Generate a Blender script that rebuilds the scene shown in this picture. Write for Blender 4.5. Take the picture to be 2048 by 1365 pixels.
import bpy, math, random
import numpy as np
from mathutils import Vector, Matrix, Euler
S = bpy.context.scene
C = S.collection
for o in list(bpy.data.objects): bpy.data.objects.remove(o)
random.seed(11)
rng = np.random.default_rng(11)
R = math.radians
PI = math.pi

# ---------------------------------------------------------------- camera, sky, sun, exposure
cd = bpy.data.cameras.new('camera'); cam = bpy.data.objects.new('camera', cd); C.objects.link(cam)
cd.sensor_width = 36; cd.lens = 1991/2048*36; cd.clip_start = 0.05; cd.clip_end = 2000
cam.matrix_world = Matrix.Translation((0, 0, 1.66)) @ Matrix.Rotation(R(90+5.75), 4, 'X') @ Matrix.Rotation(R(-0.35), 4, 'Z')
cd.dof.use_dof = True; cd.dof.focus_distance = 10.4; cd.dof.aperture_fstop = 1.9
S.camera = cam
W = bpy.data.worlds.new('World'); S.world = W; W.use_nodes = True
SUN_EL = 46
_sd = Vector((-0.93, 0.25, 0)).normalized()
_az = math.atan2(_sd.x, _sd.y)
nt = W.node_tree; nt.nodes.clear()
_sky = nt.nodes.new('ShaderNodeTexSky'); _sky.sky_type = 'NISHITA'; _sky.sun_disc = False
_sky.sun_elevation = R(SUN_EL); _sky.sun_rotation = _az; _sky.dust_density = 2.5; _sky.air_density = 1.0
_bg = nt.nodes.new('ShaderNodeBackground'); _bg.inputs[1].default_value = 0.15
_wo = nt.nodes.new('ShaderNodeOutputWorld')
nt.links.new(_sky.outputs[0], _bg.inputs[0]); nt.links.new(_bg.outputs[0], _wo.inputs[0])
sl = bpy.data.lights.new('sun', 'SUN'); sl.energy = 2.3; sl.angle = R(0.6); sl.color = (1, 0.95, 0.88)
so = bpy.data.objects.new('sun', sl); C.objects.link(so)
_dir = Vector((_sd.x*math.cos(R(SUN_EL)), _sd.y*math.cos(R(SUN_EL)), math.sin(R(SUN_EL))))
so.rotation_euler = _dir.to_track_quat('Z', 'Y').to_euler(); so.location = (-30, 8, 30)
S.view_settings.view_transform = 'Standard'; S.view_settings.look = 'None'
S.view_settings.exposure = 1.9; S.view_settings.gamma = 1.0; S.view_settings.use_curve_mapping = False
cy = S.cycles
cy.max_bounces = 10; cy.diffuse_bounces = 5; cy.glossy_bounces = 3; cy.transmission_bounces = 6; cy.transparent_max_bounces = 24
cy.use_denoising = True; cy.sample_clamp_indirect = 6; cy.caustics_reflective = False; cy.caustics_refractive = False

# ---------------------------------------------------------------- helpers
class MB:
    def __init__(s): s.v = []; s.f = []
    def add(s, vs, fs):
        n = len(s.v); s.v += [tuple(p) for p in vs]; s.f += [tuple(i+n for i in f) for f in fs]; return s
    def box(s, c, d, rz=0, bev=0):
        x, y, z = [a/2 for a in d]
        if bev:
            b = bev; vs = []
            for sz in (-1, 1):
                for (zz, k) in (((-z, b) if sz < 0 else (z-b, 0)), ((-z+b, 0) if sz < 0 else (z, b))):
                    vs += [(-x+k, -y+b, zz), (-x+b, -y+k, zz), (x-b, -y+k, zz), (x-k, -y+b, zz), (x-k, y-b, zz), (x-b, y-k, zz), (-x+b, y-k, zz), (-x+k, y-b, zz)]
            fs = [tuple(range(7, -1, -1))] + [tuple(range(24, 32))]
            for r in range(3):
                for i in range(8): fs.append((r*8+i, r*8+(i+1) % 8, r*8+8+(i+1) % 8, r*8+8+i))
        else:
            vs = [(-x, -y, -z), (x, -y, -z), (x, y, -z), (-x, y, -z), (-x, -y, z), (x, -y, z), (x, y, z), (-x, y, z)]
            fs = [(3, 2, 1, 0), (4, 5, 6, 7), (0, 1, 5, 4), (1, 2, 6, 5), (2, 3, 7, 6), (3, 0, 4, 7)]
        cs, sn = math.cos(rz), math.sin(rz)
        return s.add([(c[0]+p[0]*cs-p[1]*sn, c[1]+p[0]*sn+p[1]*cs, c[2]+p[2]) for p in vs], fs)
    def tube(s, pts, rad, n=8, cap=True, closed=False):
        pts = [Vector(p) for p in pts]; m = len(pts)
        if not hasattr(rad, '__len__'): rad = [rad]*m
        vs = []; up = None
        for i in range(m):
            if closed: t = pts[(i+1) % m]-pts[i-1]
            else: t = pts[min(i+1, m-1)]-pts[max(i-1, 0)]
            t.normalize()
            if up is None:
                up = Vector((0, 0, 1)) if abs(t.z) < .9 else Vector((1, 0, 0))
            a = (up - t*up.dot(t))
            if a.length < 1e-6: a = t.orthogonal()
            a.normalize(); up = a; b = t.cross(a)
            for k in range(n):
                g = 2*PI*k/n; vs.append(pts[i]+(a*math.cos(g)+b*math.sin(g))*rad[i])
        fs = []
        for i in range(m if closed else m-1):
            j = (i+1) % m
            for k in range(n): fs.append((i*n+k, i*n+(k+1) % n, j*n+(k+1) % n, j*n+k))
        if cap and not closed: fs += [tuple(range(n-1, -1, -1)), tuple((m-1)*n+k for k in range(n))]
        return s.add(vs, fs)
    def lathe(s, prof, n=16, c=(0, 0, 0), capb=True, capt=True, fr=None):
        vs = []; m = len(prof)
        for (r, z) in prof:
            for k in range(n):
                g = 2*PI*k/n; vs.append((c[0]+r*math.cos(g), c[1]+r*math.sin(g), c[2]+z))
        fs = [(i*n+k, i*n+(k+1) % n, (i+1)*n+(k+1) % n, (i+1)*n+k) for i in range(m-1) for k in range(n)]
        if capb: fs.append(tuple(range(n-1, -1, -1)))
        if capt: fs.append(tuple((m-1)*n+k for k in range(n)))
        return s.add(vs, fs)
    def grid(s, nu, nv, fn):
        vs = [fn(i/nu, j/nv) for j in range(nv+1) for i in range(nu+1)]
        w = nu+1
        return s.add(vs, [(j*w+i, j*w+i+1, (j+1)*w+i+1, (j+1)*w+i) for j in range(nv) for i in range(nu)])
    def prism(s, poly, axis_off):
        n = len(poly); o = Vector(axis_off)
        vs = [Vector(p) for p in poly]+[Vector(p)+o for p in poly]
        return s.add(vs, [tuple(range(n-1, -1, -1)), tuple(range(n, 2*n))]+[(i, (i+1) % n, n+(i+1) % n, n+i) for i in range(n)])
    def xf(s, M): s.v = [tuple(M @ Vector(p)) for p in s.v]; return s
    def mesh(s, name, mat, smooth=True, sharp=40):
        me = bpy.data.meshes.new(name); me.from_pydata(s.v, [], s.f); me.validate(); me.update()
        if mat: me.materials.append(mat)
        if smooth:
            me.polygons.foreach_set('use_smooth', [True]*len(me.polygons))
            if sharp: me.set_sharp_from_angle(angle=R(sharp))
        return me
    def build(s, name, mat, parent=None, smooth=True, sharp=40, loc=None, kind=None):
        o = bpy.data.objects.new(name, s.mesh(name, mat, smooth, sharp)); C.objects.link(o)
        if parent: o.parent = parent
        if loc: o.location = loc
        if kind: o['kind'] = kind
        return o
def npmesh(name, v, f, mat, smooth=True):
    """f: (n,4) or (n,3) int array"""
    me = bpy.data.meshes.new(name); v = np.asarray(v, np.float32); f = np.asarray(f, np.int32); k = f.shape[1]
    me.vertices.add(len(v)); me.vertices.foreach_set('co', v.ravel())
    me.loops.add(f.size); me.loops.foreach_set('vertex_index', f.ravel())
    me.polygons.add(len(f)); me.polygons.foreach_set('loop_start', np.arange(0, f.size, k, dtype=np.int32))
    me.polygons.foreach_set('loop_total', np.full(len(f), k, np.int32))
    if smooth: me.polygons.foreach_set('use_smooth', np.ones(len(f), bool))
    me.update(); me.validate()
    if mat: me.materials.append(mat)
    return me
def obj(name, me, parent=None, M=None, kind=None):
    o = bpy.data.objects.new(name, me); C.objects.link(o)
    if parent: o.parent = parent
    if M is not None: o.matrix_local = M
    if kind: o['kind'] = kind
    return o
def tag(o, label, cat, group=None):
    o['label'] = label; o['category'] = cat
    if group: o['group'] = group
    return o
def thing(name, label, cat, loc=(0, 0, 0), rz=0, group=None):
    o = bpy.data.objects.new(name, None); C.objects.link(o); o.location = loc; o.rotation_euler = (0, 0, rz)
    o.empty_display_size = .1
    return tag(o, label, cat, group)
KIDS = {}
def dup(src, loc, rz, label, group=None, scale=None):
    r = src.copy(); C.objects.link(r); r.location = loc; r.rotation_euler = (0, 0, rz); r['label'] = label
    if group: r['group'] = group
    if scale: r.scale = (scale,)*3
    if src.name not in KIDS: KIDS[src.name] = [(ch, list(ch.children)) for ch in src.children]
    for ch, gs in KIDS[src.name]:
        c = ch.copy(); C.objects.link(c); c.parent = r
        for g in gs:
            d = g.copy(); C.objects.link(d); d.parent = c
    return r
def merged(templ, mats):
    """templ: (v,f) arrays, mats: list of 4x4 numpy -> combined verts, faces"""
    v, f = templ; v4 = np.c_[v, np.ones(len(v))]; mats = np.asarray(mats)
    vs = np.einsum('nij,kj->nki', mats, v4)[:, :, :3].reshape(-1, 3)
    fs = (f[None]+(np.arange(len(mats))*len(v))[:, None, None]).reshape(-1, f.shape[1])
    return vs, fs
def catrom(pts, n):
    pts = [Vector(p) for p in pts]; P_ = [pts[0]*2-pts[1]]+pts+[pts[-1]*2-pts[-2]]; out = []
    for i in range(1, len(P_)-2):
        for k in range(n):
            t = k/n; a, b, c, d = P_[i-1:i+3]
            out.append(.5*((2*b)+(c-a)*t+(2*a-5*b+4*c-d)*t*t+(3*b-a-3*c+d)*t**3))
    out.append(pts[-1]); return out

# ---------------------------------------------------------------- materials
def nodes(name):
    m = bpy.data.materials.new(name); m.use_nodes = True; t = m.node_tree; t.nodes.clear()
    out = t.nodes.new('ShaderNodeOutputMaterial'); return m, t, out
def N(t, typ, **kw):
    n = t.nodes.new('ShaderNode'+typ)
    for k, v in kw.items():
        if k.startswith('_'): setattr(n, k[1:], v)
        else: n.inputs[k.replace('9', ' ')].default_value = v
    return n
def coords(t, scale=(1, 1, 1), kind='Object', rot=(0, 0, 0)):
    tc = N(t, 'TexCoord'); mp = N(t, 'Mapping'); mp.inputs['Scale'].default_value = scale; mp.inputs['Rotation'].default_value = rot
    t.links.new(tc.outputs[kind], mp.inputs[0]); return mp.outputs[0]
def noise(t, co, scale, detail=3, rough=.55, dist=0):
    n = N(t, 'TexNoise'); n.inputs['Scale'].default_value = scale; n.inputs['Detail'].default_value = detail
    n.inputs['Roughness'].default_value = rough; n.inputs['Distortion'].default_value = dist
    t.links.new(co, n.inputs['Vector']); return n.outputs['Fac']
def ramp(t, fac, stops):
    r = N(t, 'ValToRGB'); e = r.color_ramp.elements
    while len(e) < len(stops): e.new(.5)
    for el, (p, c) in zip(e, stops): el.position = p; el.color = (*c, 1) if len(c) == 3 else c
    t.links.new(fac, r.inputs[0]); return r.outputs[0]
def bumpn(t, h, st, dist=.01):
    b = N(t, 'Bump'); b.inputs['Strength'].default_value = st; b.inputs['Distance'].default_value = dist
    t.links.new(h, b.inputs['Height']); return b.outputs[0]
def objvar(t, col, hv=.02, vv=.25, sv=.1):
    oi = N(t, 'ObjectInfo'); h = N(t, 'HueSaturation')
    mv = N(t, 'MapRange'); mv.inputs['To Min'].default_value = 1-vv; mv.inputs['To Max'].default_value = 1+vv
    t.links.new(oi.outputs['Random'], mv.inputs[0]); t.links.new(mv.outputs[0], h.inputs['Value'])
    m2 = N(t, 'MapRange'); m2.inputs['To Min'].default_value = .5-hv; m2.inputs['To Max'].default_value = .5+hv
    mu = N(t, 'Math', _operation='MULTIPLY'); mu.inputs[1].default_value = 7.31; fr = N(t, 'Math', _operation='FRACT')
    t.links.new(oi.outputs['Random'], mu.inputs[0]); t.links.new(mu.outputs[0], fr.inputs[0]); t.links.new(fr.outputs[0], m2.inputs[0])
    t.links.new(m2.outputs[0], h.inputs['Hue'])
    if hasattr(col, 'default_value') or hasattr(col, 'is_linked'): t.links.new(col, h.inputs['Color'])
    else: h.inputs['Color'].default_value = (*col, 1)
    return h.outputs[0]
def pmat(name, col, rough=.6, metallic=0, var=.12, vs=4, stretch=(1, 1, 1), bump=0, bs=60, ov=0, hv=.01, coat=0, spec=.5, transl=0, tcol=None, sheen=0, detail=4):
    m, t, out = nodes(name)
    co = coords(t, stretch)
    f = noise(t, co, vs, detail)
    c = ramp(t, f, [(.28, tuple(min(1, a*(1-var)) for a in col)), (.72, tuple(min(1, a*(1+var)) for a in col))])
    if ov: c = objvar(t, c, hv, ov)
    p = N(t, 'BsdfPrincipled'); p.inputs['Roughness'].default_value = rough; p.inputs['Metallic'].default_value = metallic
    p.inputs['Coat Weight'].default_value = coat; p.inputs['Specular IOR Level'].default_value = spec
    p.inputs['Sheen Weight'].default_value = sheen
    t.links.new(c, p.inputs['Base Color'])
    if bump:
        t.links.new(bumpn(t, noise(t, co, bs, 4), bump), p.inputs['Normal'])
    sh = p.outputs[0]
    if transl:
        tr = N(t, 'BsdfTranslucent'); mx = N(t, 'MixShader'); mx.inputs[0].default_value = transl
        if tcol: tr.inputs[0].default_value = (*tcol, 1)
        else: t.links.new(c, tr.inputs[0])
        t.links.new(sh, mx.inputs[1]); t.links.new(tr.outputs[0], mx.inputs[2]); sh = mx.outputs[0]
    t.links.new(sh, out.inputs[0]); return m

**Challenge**
Look at the material above and copy, word for word, its lines from the first through the one containing "PI = math.pi".

**Answer to this problem**
Generate a Blender script that rebuilds the scene shown in this picture. Write for Blender 4.5. Take the picture to be 2048 by 1365 pixels.
import bpy, math, random
import numpy as np
from mathutils import Vector, Matrix, Euler
S = bpy.context.scene
C = S.collection
for o in list(bpy.data.objects): bpy.data.objects.remove(o)
random.seed(11)
rng = np.random.default_rng(11)
R = math.radians
PI = math.pi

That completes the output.